Supplied information:
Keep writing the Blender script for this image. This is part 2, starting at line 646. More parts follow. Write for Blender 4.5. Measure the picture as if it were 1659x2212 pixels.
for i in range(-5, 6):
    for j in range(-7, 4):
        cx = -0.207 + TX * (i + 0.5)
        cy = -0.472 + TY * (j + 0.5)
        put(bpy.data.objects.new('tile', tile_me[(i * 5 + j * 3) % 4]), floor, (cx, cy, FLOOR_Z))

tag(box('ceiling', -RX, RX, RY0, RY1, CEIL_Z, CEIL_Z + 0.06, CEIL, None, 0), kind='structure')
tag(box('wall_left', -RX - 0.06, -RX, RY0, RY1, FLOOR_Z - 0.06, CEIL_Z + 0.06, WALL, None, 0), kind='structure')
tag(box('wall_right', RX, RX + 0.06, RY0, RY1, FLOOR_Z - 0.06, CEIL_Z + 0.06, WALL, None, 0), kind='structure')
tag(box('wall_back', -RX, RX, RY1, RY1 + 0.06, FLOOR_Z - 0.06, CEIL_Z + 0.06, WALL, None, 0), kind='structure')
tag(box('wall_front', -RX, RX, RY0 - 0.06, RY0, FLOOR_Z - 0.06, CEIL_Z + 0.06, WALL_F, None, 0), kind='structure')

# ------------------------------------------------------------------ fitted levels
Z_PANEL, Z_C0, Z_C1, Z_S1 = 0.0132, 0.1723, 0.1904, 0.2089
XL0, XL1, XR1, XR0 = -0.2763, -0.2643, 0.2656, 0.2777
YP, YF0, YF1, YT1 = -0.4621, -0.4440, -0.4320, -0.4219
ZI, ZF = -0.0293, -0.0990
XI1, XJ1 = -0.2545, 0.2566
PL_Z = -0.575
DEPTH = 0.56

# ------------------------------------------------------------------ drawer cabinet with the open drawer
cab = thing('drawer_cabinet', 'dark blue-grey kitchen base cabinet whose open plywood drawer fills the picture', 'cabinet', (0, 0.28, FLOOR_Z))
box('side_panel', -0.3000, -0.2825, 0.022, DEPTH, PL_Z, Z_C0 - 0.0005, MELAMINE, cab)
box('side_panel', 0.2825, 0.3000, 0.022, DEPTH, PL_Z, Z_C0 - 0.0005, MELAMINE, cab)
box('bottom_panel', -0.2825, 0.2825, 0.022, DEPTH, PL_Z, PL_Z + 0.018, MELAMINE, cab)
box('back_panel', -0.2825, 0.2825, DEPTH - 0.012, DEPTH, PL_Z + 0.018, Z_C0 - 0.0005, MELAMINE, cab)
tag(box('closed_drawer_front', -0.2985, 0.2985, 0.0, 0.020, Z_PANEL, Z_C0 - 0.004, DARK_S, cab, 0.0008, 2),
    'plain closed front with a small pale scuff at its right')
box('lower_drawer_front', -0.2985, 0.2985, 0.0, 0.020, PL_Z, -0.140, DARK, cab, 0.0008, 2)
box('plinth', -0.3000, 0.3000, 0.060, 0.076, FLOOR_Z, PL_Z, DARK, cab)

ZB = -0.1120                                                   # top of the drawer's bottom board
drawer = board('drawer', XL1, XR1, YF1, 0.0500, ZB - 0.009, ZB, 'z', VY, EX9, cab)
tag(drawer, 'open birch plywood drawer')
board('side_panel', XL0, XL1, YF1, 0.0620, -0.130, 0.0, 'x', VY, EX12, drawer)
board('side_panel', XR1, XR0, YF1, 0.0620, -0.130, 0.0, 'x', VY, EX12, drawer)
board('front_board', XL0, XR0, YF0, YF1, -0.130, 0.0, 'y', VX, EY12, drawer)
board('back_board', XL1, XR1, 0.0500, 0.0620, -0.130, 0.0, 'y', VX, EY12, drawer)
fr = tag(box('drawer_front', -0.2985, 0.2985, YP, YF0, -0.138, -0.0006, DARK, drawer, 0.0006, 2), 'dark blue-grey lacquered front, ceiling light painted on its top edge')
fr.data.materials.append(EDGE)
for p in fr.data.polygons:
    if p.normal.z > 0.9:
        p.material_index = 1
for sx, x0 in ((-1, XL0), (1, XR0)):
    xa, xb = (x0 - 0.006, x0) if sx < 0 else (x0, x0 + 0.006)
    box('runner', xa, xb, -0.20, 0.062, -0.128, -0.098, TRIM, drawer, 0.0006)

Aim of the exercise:
All of the material above needs to be retyped word for word.

Result below:
Keep writing the Blender script for this image. This is part 2, starting at line 646. More parts follow. Write for Blender 4.5. Measure the picture as if it were 1659x2212 pixels.
for i in range(-5, 6):
    for j in range(-7, 4):
        cx = -0.207 + TX * (i + 0.5)
        cy = -0.472 + TY * (j + 0.5)
        put(bpy.data.objects.new('tile', tile_me[(i * 5 + j * 3) % 4]), floor, (cx, cy, FLOOR_Z))

tag(box('ceiling', -RX, RX, RY0, RY1, CEIL_Z, CEIL_Z + 0.06, CEIL, None, 0), kind='structure')
tag(box('wall_left', -RX - 0.06, -RX, RY0, RY1, FLOOR_Z - 0.06, CEIL_Z + 0.06, WALL, None, 0), kind='structure')
tag(box('wall_right', RX, RX + 0.06, RY0, RY1, FLOOR_Z - 0.06, CEIL_Z + 0.06, WALL, None, 0), kind='structure')
tag(box('wall_back', -RX, RX, RY1, RY1 + 0.06, FLOOR_Z - 0.06, CEIL_Z + 0.06, WALL, None, 0), kind='structure')
tag(box('wall_front', -RX, RX, RY0 - 0.06, RY0, FLOOR_Z - 0.06, CEIL_Z + 0.06, WALL_F, None, 0), kind='structure')

# ------------------------------------------------------------------ fitted levels
Z_PANEL, Z_C0, Z_C1, Z_S1 = 0.0132, 0.1723, 0.1904, 0.2089
XL0, XL1, XR1, XR0 = -0.2763, -0.2643, 0.2656, 0.2777
YP, YF0, YF1, YT1 = -0.4621, -0.4440, -0.4320, -0.4219
ZI, ZF = -0.0293, -0.0990
XI1, XJ1 = -0.2545, 0.2566
PL_Z = -0.575
DEPTH = 0.56

# ------------------------------------------------------------------ drawer cabinet with the open drawer
cab = thing('drawer_cabinet', 'dark blue-grey kitchen base cabinet whose open plywood drawer fills the picture', 'cabinet', (0, 0.28, FLOOR_Z))
box('side_panel', -0.3000, -0.2825, 0.022, DEPTH, PL_Z, Z_C0 - 0.0005, MELAMINE, cab)
box('side_panel', 0.2825, 0.3000, 0.022, DEPTH, PL_Z, Z_C0 - 0.0005, MELAMINE, cab)
box('bottom_panel', -0.2825, 0.2825, 0.022, DEPTH, PL_Z, PL_Z + 0.018, MELAMINE, cab)
box('back_panel', -0.2825, 0.2825, DEPTH - 0.012, DEPTH, PL_Z + 0.018, Z_C0 - 0.0005, MELAMINE, cab)
tag(box('closed_drawer_front', -0.2985, 0.2985, 0.0, 0.020, Z_PANEL, Z_C0 - 0.004, DARK_S, cab, 0.0008, 2),
    'plain closed front with a small pale scuff at its right')
box('lower_drawer_front', -0.2985, 0.2985, 0.0, 0.020, PL_Z, -0.140, DARK, cab, 0.0008, 2)
box('plinth', -0.3000, 0.3000, 0.060, 0.076, FLOOR_Z, PL_Z, DARK, cab)

ZB = -0.1120                                                   # top of the drawer's bottom board
drawer = board('drawer', XL1, XR1, YF1, 0.0500, ZB - 0.009, ZB, 'z', VY, EX9, cab)
tag(drawer, 'open birch plywood drawer')
board('side_panel', XL0, XL1, YF1, 0.0620, -0.130, 0.0, 'x', VY, EX12, drawer)
board('side_panel', XR1, XR0, YF1, 0.0620, -0.130, 0.0, 'x', VY, EX12, drawer)
board('front_board', XL0, XR0, YF0, YF1, -0.130, 0.0, 'y', VX, EY12, drawer)
board('back_board', XL1, XR1, 0.0500, 0.0620, -0.130, 0.0, 'y', VX, EY12, drawer)
fr = tag(box('drawer_front', -0.2985, 0.2985, YP, YF0, -0.138, -0.0006, DARK, drawer, 0.0006, 2), 'dark blue-grey lacquered front, ceiling light painted on its top edge')
fr.data.materials.append(EDGE)
for p in fr.data.polygons:
    if p.normal.z > 0.9:
        p.material_index = 1
for sx, x0 in ((-1, XL0), (1, XR0)):
    xa, xb = (x0 - 0.006, x0) if sx < 0 else (x0, x0 + 0.006)
    box('runner', xa, xb, -0.20, 0.062, -0.128, -0.098, TRIM, drawer, 0.0006)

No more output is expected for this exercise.